What is needed:
Each line from the beginning of the data below through the line containing "-.305, z-.02, z, wh, r, O_)" should be repeated exactly, please.

***

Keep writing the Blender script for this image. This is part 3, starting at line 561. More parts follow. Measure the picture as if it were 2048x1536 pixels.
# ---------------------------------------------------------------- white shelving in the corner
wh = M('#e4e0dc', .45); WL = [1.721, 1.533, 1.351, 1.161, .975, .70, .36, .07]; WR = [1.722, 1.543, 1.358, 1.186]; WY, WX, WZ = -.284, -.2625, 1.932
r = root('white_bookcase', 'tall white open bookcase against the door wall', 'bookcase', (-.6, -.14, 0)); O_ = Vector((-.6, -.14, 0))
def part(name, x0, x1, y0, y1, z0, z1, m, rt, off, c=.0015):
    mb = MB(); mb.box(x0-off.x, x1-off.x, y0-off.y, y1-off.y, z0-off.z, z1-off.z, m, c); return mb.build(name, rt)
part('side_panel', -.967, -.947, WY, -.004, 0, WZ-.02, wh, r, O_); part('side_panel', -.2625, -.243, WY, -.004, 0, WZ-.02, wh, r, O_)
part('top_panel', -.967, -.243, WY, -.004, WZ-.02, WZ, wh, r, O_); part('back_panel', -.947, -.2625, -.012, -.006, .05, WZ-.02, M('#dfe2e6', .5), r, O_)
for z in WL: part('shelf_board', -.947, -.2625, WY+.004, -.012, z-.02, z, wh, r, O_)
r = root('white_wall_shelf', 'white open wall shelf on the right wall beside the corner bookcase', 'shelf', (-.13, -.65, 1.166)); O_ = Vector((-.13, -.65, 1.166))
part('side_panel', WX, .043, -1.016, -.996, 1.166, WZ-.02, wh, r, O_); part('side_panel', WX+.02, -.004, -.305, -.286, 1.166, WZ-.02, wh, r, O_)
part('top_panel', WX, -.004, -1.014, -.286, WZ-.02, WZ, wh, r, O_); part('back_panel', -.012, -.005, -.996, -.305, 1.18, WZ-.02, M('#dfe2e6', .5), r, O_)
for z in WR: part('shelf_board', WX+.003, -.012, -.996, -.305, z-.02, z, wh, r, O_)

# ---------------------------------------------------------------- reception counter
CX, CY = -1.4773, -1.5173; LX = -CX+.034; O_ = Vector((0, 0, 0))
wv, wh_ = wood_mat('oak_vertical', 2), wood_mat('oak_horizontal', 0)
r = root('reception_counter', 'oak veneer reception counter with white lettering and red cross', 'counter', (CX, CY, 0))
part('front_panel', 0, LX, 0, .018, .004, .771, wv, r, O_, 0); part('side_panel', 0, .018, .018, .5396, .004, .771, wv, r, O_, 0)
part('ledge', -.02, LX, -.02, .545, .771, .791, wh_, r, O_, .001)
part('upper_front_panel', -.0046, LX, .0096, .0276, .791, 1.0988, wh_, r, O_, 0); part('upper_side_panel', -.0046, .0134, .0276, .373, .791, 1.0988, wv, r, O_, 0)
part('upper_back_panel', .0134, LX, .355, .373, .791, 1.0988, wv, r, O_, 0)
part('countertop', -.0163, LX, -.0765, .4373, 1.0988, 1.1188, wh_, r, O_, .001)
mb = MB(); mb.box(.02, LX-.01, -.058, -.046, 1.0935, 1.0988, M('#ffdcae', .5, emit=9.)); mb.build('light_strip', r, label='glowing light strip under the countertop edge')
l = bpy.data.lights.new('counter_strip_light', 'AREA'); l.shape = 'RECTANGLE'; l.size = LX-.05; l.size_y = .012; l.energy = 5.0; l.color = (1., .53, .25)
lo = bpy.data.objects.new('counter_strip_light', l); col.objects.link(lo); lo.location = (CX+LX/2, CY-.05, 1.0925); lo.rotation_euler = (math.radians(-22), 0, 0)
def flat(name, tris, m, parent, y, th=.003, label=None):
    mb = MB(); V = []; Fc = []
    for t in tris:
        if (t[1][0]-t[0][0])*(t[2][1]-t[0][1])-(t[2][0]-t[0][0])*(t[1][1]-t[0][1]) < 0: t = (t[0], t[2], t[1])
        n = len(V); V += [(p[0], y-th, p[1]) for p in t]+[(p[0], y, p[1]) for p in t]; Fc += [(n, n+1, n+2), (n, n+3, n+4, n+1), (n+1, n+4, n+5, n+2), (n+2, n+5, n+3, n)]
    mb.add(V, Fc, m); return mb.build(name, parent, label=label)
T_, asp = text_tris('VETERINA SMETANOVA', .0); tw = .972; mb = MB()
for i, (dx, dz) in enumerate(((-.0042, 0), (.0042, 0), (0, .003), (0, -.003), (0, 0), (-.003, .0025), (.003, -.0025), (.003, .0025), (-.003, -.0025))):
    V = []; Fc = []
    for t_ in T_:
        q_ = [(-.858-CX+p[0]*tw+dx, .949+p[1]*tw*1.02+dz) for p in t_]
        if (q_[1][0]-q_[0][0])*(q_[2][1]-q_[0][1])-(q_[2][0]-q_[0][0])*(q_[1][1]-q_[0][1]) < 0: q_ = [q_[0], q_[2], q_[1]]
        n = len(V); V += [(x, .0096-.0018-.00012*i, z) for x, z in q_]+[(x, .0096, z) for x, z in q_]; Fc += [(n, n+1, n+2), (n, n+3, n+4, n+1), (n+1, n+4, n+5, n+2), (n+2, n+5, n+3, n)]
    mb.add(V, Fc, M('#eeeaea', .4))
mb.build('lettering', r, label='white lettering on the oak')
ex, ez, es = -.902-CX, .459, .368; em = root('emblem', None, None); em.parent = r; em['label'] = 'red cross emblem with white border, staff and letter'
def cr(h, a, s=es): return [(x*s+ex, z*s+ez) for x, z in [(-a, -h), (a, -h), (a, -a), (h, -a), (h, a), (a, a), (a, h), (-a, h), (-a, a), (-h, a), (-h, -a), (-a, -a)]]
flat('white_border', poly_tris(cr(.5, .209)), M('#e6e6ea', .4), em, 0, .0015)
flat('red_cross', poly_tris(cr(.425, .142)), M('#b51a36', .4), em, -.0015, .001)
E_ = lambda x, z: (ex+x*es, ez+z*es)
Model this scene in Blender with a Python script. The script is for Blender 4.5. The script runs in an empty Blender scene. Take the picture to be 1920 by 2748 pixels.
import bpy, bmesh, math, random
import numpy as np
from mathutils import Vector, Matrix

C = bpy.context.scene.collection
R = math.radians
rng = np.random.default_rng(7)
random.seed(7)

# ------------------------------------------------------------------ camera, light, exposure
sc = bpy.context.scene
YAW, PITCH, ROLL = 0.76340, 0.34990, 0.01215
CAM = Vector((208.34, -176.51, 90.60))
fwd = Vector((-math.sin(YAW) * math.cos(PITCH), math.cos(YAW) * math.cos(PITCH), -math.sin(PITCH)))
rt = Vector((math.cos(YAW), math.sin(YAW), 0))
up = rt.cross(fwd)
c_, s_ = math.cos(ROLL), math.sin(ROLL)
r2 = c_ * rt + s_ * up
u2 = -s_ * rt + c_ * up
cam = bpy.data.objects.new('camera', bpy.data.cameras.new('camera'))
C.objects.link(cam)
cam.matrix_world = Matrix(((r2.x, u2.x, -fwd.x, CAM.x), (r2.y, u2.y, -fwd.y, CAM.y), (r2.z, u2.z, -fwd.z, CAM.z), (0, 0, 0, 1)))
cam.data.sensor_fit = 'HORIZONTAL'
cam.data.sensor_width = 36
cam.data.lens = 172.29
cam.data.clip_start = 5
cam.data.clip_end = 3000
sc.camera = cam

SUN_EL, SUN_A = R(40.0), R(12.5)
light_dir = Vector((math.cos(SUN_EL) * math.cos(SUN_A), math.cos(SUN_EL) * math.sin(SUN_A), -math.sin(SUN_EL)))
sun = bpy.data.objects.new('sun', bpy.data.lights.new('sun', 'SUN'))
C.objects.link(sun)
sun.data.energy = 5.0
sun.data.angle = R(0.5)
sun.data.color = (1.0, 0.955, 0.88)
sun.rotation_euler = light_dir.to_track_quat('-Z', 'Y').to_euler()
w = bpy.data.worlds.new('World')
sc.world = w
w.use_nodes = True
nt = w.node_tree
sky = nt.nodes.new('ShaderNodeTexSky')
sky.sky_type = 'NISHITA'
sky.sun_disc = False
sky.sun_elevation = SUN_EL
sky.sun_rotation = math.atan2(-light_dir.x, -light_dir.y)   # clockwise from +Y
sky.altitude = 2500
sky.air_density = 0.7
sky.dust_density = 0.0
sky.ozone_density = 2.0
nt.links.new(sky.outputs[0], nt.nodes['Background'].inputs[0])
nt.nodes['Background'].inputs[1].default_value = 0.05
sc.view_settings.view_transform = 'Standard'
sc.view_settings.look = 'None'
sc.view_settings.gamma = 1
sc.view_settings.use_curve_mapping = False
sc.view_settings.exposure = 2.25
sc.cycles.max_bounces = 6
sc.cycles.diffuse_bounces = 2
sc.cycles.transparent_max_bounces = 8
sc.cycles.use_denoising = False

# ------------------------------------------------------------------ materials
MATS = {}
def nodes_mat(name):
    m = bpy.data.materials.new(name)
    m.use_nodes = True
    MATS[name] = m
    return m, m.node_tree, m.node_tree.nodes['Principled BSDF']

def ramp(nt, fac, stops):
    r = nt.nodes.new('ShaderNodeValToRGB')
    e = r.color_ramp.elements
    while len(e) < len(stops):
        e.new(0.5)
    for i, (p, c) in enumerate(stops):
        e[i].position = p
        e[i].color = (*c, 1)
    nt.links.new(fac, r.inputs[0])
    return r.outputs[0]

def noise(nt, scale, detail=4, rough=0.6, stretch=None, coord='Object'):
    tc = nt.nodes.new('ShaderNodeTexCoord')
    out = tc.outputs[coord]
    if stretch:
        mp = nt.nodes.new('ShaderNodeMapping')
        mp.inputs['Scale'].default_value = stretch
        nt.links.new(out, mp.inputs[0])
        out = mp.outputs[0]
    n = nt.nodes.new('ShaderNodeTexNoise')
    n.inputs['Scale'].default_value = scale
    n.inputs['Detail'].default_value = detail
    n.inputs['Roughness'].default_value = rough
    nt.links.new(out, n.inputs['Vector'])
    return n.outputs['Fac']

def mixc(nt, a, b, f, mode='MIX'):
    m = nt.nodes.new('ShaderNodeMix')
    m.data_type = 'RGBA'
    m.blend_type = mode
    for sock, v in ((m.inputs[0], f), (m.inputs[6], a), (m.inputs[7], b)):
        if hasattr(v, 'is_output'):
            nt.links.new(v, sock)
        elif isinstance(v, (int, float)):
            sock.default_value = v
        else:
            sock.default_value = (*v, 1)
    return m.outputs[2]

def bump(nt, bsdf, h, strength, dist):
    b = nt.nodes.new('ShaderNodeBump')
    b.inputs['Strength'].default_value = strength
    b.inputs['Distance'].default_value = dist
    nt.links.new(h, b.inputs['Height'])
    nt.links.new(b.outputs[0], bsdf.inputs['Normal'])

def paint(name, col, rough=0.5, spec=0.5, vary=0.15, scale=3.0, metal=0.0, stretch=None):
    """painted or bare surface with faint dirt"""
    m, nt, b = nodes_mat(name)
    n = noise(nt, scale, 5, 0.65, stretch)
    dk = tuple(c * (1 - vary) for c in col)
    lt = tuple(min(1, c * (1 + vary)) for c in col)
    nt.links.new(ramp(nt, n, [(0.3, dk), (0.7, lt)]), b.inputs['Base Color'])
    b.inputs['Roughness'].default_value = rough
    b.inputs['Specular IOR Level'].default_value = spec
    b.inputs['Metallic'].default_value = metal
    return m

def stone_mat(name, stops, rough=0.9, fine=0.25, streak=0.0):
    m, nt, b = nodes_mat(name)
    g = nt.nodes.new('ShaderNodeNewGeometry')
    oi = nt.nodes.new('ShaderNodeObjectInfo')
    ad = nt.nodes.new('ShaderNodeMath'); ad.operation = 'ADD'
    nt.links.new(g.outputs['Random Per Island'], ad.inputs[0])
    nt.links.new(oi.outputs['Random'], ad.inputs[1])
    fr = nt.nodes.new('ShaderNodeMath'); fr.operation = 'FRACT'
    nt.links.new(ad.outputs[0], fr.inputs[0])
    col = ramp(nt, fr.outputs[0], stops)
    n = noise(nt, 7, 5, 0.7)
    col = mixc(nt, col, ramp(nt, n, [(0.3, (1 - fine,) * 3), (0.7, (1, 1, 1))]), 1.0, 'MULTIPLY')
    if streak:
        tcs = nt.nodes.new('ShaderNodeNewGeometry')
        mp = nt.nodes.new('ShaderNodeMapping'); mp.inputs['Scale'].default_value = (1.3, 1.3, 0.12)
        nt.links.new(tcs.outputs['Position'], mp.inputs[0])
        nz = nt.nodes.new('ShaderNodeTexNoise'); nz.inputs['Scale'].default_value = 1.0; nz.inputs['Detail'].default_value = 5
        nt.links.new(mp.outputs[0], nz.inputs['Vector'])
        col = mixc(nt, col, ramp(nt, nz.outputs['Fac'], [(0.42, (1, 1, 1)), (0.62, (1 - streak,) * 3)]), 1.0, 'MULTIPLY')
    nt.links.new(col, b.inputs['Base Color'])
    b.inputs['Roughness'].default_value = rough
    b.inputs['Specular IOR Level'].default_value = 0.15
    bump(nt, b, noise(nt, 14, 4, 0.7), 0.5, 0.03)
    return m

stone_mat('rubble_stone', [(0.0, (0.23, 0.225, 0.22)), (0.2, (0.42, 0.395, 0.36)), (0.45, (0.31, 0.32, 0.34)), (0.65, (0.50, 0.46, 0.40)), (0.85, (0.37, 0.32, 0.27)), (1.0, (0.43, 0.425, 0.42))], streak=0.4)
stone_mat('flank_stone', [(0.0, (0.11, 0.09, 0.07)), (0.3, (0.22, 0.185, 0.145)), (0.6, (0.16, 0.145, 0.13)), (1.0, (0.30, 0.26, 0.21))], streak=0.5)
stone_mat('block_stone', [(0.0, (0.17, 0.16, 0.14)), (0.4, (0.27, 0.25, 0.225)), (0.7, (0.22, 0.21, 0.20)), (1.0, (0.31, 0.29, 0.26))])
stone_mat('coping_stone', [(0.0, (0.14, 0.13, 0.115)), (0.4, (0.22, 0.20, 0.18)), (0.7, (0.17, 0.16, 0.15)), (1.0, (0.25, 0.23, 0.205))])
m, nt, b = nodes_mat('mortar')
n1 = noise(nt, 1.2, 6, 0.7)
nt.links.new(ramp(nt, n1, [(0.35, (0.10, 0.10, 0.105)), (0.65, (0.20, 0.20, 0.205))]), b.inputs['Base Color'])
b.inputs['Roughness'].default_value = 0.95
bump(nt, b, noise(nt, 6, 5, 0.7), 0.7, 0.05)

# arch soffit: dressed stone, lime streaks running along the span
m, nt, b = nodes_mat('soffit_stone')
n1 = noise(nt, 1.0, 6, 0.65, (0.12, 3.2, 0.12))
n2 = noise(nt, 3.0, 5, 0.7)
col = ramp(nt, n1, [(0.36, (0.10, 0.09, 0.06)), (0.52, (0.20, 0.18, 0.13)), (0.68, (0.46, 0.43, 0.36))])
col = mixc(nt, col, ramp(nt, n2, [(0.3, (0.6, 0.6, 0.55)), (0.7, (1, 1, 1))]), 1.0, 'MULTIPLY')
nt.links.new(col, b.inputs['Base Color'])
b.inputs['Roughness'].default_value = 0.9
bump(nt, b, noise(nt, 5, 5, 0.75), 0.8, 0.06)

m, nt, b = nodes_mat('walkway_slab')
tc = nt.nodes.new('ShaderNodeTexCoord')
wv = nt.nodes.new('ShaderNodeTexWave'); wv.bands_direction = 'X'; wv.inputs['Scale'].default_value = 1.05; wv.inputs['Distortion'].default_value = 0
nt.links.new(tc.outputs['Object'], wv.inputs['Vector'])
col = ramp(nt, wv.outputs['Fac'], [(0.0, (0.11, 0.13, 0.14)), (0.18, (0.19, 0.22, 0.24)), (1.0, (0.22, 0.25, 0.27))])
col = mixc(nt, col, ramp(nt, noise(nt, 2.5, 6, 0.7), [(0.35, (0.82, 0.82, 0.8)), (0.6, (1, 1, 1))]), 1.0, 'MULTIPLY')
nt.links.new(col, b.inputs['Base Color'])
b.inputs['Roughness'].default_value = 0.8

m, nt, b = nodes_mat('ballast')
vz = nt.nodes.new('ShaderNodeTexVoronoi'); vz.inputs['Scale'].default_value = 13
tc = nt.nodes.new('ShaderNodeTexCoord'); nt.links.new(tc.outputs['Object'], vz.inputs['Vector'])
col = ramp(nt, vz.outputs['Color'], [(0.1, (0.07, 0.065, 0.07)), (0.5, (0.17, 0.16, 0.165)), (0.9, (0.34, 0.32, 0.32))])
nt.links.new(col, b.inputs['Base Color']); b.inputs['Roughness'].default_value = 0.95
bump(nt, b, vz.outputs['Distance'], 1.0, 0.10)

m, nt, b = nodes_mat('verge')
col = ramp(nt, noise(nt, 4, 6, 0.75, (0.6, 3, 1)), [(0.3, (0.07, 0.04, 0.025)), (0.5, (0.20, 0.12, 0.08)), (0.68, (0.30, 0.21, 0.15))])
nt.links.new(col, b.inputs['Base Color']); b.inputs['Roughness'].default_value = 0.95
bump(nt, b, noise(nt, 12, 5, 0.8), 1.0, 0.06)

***

Expected answer:
Keep writing the Blender script for this image. This is part 3, starting at line 561. More parts follow. Measure the picture as if it were 2048x1536 pixels.
# ---------------------------------------------------------------- white shelving in the corner
wh = M('#e4e0dc', .45); WL = [1.721, 1.533, 1.351, 1.161, .975, .70, .36, .07]; WR = [1.722, 1.543, 1.358, 1.186]; WY, WX, WZ = -.284, -.2625, 1.932
r = root('white_bookcase', 'tall white open bookcase against the door wall', 'bookcase', (-.6, -.14, 0)); O_ = Vector((-.6, -.14, 0))
def part(name, x0, x1, y0, y1, z0, z1, m, rt, off, c=.0015):
    mb = MB(); mb.box(x0-off.x, x1-off.x, y0-off.y, y1-off.y, z0-off.z, z1-off.z, m, c); return mb.build(name, rt)
part('side_panel', -.967, -.947, WY, -.004, 0, WZ-.02, wh, r, O_); part('side_panel', -.2625, -.243, WY, -.004, 0, WZ-.02, wh, r, O_)
part('top_panel', -.967, -.243, WY, -.004, WZ-.02, WZ, wh, r, O_); part('back_panel', -.947, -.2625, -.012, -.006, .05, WZ-.02, M('#dfe2e6', .5), r, O_)
for z in WL: part('shelf_board', -.947, -.2625, WY+.004, -.012, z-.02, z, wh, r, O_)
r = root('white_wall_shelf', 'white open wall shelf on the right wall beside the corner bookcase', 'shelf', (-.13, -.65, 1.166)); O_ = Vector((-.13, -.65, 1.166))
part('side_panel', WX, .043, -1.016, -.996, 1.166, WZ-.02, wh, r, O_); part('side_panel', WX+.02, -.004, -.305, -.286, 1.166, WZ-.02, wh, r, O_)
part('top_panel', WX, -.004, -1.014, -.286, WZ-.02, WZ, wh, r, O_); part('back_panel', -.012, -.005, -.996, -.305, 1.18, WZ-.02, M('#dfe2e6', .5), r, O_)
for z in WR: part('shelf_board', WX+.003, -.012, -.996, -.305, z-.02, z, wh, r, O_)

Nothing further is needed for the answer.